息子が戻って来た後、もしかして珠子さんは住んでいる自宅を改装してグループホームを建てることになるのかも?という匂わせもありました。
壮大なネタバレすみません(;’∀’)
観ている人に、今後のあの親子とあのグループホームの行く末について、考えて欲しいという思いがあって、わざと尻切れトンボにしたのでは?と思っています。
とにかくキャストの方がみんな素晴らしく、観る価値は十分にあります!ぜひぜひ。
こんばんは
朝のNHKでやっていましたね宣伝!
塚地さん裸の大将もやっていたので、演技はなかなかですよね。
加賀さんは今現在一緒に暮らしている方の息子さんが自閉症と言うことで、大変さが分かると話していました。

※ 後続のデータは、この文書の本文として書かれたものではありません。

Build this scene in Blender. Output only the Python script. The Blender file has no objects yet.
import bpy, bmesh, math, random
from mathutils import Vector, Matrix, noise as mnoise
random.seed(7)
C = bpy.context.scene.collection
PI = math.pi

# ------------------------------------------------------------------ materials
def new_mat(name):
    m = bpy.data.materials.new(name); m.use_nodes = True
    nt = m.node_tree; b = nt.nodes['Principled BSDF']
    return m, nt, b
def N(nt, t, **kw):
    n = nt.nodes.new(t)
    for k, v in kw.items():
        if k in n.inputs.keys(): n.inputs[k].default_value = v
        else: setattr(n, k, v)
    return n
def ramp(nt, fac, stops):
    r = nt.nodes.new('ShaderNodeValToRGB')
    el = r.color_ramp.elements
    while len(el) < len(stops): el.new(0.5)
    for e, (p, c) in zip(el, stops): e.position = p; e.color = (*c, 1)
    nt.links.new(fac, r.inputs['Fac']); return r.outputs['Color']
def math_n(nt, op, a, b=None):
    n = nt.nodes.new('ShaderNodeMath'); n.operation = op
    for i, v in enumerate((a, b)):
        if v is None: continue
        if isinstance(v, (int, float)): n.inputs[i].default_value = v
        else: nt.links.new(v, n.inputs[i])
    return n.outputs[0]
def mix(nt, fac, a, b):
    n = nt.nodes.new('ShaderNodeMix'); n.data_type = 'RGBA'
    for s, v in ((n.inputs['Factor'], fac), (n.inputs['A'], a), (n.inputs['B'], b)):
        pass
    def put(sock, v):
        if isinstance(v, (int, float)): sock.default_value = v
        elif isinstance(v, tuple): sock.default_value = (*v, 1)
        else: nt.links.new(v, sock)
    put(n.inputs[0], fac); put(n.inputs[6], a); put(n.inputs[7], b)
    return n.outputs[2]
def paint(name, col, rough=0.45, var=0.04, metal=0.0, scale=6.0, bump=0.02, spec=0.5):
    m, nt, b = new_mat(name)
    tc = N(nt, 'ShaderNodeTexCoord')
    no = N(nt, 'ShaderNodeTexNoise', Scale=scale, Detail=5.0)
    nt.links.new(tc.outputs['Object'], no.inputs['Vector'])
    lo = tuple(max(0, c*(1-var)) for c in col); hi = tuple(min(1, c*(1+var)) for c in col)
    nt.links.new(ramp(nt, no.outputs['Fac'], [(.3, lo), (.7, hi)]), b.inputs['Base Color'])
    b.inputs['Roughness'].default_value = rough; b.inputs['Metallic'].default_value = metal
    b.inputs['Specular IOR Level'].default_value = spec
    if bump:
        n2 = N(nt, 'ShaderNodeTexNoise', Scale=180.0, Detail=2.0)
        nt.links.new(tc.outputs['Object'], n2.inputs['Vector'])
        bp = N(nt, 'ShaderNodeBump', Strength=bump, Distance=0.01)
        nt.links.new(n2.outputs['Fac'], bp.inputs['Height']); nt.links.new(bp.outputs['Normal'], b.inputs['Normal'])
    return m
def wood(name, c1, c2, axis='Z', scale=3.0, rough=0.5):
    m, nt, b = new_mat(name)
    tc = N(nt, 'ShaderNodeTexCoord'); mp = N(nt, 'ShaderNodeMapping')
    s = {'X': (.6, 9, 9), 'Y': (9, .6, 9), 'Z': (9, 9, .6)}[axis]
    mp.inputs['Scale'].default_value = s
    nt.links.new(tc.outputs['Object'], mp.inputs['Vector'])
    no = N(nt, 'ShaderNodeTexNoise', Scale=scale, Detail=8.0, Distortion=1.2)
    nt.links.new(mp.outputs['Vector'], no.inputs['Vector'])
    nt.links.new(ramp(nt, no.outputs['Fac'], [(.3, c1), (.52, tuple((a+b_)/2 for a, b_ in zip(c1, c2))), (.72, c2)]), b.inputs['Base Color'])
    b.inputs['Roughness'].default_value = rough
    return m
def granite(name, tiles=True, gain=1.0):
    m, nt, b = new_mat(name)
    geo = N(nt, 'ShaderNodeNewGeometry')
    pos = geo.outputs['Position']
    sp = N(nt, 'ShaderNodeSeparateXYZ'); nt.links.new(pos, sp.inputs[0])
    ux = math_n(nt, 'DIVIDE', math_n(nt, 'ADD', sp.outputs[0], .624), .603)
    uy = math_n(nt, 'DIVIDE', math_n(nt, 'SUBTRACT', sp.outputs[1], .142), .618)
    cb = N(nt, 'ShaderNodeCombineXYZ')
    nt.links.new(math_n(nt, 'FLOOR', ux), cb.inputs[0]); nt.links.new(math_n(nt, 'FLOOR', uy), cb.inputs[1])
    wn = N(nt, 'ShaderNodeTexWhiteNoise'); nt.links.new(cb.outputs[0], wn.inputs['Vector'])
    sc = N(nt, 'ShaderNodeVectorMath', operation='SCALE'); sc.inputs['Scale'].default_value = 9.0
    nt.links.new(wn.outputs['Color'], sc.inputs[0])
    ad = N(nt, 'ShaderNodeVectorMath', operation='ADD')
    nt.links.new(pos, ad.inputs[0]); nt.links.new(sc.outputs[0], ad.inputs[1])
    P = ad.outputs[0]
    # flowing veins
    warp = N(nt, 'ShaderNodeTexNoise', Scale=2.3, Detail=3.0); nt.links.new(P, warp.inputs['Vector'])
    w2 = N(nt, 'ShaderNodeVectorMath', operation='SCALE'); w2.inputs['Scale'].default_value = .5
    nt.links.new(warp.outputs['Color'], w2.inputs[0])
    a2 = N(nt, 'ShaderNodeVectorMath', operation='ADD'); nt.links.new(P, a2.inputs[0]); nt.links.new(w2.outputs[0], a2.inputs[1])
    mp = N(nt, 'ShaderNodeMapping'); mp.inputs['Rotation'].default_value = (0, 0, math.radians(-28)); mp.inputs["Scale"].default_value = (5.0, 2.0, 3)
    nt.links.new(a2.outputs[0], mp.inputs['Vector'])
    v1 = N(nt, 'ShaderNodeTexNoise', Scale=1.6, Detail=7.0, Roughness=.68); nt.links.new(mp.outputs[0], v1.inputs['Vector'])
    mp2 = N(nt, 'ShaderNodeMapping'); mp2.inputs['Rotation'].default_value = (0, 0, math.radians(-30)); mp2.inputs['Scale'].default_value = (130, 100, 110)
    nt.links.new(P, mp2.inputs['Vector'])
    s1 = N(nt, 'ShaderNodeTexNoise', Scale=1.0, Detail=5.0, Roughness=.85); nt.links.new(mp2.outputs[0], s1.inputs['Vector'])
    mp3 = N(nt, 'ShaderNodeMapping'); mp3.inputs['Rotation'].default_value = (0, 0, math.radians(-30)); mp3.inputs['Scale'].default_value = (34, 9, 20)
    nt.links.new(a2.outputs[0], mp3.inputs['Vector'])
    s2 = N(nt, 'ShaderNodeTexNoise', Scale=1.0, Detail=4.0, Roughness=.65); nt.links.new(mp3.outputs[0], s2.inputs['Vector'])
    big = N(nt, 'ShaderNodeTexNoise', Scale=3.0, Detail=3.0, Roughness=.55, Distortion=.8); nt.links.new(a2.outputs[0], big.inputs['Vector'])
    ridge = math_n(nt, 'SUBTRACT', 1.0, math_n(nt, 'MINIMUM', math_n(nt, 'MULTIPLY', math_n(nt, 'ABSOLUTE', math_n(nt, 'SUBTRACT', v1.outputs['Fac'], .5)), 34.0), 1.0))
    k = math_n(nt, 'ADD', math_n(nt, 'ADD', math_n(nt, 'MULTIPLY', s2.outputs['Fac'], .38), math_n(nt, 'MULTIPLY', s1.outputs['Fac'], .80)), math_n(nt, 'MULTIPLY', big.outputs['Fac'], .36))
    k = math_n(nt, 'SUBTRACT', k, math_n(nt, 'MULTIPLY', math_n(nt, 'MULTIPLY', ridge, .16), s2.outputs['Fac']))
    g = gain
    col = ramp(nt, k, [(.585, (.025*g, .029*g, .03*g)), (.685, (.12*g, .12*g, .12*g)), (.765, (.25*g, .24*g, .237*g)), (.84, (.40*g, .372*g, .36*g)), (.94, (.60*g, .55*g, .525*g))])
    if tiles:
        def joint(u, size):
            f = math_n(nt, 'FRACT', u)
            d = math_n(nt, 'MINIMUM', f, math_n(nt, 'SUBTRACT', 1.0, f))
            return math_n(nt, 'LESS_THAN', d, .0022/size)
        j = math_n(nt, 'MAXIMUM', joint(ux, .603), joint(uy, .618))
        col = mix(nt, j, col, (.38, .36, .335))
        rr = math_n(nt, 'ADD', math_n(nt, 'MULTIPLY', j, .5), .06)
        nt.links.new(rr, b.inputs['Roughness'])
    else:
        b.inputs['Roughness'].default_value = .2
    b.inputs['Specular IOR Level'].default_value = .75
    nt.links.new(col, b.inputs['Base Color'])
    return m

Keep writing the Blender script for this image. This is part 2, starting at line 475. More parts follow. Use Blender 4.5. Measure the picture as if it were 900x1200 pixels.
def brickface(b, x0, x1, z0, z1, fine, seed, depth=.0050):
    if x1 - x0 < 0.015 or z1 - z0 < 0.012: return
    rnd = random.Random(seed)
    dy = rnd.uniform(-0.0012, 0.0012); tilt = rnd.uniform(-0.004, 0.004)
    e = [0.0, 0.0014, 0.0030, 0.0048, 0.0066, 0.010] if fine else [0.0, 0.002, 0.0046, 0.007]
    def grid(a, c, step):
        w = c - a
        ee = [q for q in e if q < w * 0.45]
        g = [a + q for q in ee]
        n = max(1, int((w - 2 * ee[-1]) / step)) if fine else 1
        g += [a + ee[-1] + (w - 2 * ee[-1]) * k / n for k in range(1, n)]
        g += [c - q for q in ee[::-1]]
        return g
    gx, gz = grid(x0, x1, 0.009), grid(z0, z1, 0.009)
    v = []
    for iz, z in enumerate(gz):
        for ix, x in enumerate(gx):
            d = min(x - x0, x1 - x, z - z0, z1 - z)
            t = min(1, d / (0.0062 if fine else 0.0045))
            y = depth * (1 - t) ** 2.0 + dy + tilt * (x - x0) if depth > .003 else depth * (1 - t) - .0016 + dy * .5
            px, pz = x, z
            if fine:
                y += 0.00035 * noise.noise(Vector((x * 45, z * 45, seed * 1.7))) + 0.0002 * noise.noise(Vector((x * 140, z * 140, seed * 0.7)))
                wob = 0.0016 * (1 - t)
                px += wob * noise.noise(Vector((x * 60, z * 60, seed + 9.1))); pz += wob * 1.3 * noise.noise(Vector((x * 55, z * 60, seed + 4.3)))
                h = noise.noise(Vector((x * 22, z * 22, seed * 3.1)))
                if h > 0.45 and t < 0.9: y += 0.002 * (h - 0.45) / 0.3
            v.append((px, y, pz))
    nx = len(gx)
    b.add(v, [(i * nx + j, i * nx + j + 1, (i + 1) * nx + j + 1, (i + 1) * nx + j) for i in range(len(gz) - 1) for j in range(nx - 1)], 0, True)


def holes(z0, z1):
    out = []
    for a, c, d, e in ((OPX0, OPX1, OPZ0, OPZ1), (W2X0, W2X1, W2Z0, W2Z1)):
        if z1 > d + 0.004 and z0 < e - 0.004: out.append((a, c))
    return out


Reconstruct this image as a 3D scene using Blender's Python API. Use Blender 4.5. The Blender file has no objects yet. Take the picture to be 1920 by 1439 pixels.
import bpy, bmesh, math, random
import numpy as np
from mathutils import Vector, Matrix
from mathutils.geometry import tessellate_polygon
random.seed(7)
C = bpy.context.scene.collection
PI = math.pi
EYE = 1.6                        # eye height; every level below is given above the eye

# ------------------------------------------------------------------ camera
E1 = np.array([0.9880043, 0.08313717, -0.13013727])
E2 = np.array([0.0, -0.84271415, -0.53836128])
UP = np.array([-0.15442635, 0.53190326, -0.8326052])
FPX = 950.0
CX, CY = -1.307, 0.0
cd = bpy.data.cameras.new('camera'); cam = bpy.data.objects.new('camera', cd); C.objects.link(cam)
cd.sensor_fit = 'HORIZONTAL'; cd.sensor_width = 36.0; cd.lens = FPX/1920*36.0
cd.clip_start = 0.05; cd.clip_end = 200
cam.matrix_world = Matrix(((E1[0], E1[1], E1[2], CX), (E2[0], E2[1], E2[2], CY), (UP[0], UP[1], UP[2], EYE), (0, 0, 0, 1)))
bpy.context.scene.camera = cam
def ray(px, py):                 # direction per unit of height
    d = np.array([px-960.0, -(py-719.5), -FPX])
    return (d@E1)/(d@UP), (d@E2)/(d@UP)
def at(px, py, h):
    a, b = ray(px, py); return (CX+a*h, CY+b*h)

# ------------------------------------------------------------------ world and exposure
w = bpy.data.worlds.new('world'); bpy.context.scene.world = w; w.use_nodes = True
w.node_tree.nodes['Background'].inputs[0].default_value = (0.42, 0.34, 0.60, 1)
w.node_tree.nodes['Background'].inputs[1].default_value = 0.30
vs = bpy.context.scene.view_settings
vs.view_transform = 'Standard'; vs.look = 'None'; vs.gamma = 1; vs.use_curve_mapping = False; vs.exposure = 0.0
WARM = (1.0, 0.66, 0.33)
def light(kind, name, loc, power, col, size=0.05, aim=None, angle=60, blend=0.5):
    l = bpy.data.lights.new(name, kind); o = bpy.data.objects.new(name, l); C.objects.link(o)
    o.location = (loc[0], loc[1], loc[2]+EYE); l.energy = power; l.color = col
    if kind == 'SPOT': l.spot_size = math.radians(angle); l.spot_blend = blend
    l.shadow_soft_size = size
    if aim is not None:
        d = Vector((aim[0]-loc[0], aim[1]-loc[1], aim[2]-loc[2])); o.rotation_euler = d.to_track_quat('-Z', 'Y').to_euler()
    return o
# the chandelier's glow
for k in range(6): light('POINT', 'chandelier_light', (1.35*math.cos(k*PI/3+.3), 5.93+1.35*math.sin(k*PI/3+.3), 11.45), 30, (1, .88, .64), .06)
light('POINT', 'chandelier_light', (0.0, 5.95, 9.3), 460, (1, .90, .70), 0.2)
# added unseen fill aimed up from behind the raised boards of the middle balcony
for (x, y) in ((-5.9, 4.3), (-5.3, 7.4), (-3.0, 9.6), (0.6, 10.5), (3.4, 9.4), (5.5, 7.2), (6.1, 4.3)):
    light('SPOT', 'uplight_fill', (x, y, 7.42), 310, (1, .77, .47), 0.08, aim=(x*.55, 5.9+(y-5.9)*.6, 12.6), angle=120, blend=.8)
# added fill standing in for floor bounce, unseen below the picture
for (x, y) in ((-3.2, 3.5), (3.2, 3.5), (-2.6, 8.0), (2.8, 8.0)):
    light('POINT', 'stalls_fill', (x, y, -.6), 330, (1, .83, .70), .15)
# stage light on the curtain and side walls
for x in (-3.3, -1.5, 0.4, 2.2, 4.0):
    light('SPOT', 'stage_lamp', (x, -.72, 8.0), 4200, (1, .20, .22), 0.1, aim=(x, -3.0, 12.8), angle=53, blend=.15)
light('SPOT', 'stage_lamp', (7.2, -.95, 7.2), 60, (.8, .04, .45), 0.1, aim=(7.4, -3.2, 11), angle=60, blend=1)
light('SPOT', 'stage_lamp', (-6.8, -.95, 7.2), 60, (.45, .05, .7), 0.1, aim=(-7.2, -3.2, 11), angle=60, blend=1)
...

まだ、観ていないので何とも言えないけど、いろんな人に分かって貰える映画だといいね。
塚地さんは本当に演技が上手でした。
よく研究されているな、と感じましたよ。
加賀まりこさんは義理の息子さん(事実婚とのことですが)が自閉症なんですよね。
映画でのお母さん役がこれもまた演技とは思えないほど愛情にあふれていました。
この映画はキャストの方が皆本当に芸達者で、見ごたえありましたよ!
ただ時間が短すぎましたね。
ドラマでやってほしかったです。
映画、気になっていました。
サナさんの感想お聞かせくださり
ありがとうございました!
映画を拝見してはいませんが、
50歳になるまでお家でご家族で
看る事が出来るのは、それはそれで
素晴らしいとは思いますが、
その後の事を考えると、外部(グループ
ホームしかり、ショートステイしかり)
を利用する為の助走期間は確かに
必要だなぁ、と改めて思いました。
私は、親が家にいるのに、ディサービスを使う
事にとても引け目を感じていて
(本人は別に何とも感じていないと
思いますが(^◇^;))預けたり送迎を
お願いする事を躊躇していたのですが、
やはり、親がいなくなった後に
上の子に全ての負担が行かない為にも
支援の手は多くある方が良いと思い
最近はなるべく利用するようにしています。
利用する側も利用される側も
気持ちよく時間が過ごせるように
今から子供のできる限りで
枝を良いタイミングで上手に
切ることが出来るといいなぁ〜なんて
思いました(^^)。
おかえりなさい(^^)
体調の方はいかがですか??
わかります、私も自宅にいるのにデイサービスを使うことに引け目を感じていました。
子供は喜んで行ってますけどね。それがわかってからは気が楽になりましたが。
学校の先生からはむしろ今のうちからもっと公的支援を使った方がいいと言われています。
親もいつまでも元気なわけではないから、と。
映画では結局グループホームを追い出されて自宅に戻ってきてしまって、この先どうするんだろうと気になって仕方がないです。
とても他人事ではないなと思いつつ、将来に向けて早めに動くことの大切さも痛感しました。